L’auteur de l’article, Nicolas Chevassus-au-Louis, analyse :

« Pour la gauche italienne, l’irruption de Giovana Daffini est du pain bénit. Bella Ciao a été construit après guerre comme hymne antifasciste consensuel. Et voici que la chanson se rattache aux plus anciennes luttes sociales italiennes, celles des journaliers de l’agriculture, qui présentent de surcroît l’avantage de pouvoir mobiliser tant au nord qu’au sud. Leydi est enchanté de sa découverte. Quant à Giovanna Daffini, elle connaît, à 47 ans, la gloire. »

Mais cette histoire ne semble pas plus exacte que la précédente :

«  L’ancienne « mondine » multiplie les versions, jusqu’à son décès en 1967. Tantôt elle aurait chanté son Bella Ciao des rizières avant guerre, tantôt après.

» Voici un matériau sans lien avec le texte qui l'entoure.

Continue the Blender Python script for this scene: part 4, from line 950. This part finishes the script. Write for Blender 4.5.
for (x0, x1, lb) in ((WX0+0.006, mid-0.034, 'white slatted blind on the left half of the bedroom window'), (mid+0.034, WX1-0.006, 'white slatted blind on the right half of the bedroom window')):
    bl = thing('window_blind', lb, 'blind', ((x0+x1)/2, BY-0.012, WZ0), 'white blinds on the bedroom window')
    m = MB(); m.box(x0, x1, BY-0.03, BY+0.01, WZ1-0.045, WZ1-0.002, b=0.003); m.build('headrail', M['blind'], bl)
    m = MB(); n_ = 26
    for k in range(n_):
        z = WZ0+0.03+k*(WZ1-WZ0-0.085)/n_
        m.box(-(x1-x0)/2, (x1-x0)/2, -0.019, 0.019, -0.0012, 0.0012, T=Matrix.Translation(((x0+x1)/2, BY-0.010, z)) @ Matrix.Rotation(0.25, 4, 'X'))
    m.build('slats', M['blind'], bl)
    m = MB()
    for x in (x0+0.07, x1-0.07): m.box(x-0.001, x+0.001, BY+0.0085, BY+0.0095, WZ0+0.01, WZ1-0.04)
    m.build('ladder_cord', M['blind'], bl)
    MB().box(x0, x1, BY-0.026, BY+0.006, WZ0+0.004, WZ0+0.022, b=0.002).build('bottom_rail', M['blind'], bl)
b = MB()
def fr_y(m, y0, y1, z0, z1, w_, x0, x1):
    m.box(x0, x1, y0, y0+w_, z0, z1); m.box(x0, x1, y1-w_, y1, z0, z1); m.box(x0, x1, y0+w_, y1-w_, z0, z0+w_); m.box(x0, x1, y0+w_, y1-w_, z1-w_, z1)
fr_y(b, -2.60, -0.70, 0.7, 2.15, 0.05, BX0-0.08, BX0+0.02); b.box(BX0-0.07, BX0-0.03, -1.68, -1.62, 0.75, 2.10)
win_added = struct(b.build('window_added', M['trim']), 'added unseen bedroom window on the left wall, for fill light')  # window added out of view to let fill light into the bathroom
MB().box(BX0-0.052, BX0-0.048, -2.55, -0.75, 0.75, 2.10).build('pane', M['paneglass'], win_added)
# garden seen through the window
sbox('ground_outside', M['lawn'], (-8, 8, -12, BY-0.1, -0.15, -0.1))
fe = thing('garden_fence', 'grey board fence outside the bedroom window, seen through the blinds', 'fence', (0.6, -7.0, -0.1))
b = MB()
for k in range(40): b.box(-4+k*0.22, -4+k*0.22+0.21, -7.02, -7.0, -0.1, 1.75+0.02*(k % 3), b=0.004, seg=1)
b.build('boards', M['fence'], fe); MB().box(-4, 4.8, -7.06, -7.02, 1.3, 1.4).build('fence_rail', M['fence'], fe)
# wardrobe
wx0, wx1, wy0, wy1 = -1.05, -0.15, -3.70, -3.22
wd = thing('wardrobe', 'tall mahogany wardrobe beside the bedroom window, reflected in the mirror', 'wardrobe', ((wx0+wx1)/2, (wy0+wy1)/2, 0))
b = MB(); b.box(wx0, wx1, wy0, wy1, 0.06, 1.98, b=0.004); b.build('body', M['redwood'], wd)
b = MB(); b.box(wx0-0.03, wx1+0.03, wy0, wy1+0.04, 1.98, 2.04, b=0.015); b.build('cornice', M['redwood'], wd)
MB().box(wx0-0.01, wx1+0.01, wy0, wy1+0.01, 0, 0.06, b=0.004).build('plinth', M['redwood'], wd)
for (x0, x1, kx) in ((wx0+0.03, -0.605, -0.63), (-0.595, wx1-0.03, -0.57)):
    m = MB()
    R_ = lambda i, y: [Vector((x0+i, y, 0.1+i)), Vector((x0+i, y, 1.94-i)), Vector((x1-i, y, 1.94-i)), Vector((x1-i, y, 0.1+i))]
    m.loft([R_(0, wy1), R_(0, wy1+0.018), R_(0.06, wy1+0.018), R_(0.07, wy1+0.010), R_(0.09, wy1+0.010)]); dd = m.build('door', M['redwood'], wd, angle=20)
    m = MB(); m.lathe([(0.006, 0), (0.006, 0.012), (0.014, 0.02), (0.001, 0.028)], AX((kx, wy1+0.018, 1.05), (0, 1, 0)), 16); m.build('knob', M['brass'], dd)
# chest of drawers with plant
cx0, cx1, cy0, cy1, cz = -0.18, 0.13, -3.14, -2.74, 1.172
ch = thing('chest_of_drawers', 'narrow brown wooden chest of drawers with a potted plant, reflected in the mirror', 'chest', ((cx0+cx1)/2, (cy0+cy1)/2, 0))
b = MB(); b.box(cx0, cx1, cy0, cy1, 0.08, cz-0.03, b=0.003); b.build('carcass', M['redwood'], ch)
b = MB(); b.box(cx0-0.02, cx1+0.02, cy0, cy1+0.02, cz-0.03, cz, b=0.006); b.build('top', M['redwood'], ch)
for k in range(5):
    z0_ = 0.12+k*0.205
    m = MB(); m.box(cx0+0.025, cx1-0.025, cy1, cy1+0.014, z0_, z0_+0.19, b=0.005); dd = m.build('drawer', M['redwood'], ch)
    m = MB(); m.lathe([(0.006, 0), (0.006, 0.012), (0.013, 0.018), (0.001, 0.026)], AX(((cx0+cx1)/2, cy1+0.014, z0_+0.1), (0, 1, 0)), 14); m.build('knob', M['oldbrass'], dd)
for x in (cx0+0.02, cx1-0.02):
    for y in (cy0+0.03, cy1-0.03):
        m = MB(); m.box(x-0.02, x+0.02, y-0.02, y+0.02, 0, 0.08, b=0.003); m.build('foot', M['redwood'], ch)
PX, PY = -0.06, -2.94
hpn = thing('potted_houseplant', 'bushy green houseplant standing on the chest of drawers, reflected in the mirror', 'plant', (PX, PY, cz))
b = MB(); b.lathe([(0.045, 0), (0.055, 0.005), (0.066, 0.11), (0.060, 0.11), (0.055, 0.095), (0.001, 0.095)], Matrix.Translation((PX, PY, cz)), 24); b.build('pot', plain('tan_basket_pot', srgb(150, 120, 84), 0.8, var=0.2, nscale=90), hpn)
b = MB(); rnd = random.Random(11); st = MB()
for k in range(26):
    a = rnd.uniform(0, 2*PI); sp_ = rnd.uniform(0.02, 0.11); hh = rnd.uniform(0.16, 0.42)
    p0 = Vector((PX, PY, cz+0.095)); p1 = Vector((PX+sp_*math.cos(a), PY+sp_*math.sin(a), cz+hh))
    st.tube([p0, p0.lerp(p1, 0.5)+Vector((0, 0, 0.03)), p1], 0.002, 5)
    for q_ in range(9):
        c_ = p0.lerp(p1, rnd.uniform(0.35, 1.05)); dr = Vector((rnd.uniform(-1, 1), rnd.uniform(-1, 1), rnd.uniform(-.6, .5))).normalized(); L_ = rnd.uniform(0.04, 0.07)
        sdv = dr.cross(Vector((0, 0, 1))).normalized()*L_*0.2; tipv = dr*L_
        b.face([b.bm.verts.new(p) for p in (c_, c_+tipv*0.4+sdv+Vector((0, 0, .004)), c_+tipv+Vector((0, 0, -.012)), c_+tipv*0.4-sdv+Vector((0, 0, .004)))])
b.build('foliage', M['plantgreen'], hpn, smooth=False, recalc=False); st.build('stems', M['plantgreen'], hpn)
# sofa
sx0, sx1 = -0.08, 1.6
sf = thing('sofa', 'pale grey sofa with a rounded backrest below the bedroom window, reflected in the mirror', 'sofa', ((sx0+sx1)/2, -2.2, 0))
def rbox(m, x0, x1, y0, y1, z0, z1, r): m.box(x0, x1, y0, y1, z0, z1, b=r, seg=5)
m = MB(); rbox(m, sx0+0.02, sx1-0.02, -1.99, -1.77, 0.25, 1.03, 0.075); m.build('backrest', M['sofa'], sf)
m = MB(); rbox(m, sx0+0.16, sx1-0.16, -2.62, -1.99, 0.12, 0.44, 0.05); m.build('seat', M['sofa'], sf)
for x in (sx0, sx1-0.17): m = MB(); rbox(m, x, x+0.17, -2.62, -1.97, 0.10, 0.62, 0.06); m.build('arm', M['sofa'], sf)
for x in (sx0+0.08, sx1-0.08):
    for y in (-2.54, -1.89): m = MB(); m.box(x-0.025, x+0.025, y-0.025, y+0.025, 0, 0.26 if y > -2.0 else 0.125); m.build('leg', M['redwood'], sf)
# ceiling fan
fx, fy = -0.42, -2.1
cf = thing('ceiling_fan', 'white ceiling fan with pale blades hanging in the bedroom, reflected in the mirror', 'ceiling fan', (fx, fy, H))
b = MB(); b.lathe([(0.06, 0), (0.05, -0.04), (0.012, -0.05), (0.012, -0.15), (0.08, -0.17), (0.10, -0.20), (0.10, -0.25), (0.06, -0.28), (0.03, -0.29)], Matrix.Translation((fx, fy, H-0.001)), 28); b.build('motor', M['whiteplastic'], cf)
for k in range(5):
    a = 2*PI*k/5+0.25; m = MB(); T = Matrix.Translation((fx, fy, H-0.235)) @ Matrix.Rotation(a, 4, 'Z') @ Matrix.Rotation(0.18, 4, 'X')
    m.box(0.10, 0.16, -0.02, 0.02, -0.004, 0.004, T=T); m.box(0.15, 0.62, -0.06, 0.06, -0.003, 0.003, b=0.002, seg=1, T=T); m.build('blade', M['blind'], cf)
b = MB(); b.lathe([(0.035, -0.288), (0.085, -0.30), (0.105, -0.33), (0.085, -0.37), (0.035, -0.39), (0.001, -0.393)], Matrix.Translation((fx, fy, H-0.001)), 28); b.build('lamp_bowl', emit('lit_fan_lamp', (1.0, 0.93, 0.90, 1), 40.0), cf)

Dans son livre Guerra, guerra ai palazzi e alle chiese (Odradek, 2003, non traduit), Cesare Bermani, un ancien des Nuovo Canzionere Italiano, donne le fin mot de l’histoire. Comme il le résume en empruntant une citation à l’historien britannique Eric Hobsbawm, l’histoire que l’on raconte dans les années 1960 de Bella Ciao n’est rien d’autre que « l’invention d’une tradition ». Irrité par la notoriété soudaine de Giovanna Daffini, Bermani rapporte qu’un ancien ouvrier agricole, Vasco Scansani, écrit à L’Unità, quotidien du PCI, pour affirmer qu’il a composé en 1951 les paroles de l’air des mondines… Ce que ne conteste pas la chanteuse, qui n’en est pas à une palinodie près.  »

Au départ je croyais à une histoire toute simple et un mot du jour rapide….

Cette <Page> de France Culture est un peu plus synthétique que Mediapart

« La popularité de « Bella Ciao » n’est plus à prouver. Pourtant ses origines restent floues, mélangeant faits historiques et légendes urbaines.

[…] On l’aurait vu apparaître en 1943 pendant la guerre civile italienne et la plupart des résistants l’auraient entonnée. […] En réalité la chanson a été très peu connue et chantée par les résistants.

Elle aurait donc bien été écrite dans ces années-là mais elle n’aurait été que très peu connue. […] La chanson acquiert en réalité sa notoriété après 1945. La presse socialiste la reprend et une revue d’ethnographie la publie dans ses pages en 1953.[…]

Une des légendes de « Bella Ciao » situe les origines au début du XIXe siècle dans le Nord de l’Italie. Là-bas des femmes, appelées les « Mondines » travaillent dans les rizières autour du fleuve Pô principalement. On raconte qu’elles auraient été les premières à chanter « Bella Ciao » mais avec des paroles différentes pour dénoncer leurs conditions de travail.

[…] Pour des historiens ce pan de l’histoire est une invention. Le témoignage de Vasco Scansiani, désherbeur dans les rizières va dans cette direction. Il affirme avoir écrit les paroles de la chanson en 1951 après les premières apparitions du chant « partisan ».

On ne sait pas davantage, d’où vient la mélodie. Certains avancent l’idée d’une origine française qui daterait du XVIe siècle, d’autres pensent que la mélodie pourrait aussi venir d’un chant yiddish de 1910.

Et l’article conclut :

«  La popularité de cette chanson s’est construite au fil des ans. Les fables autour des origines de ce chant renforcent sa symbolique et aident le pays à se projeter dans l’histoire de « Bella Ciao », dont tous les Italiens se revendiquent, aujourd’hui encore. »

En voici une version italienne et traditionnelle <Bella Ciao>. <Les Swingle Singers> chantent avec une grande perfection, mais on peut se demander si l’âme du chant se trouve dans cette version épurée. Et si on veut entendre une version plus dans l’émotion je pense qu’il faut plutôt faire appel à cette chanteuse italienne <Tosca>. Elle s’appelle Tiziana Tosca Donati, mais a choisi comme nom de scène le titre du célèbre opéra de Puccini.

J’ai trouvé un extrait de la série <La casa de papel – Bella Ciao> dans lequel deux des protagonistes fredonnent puis chantent ce chant que cette série a contribué à faire connaître planétairement.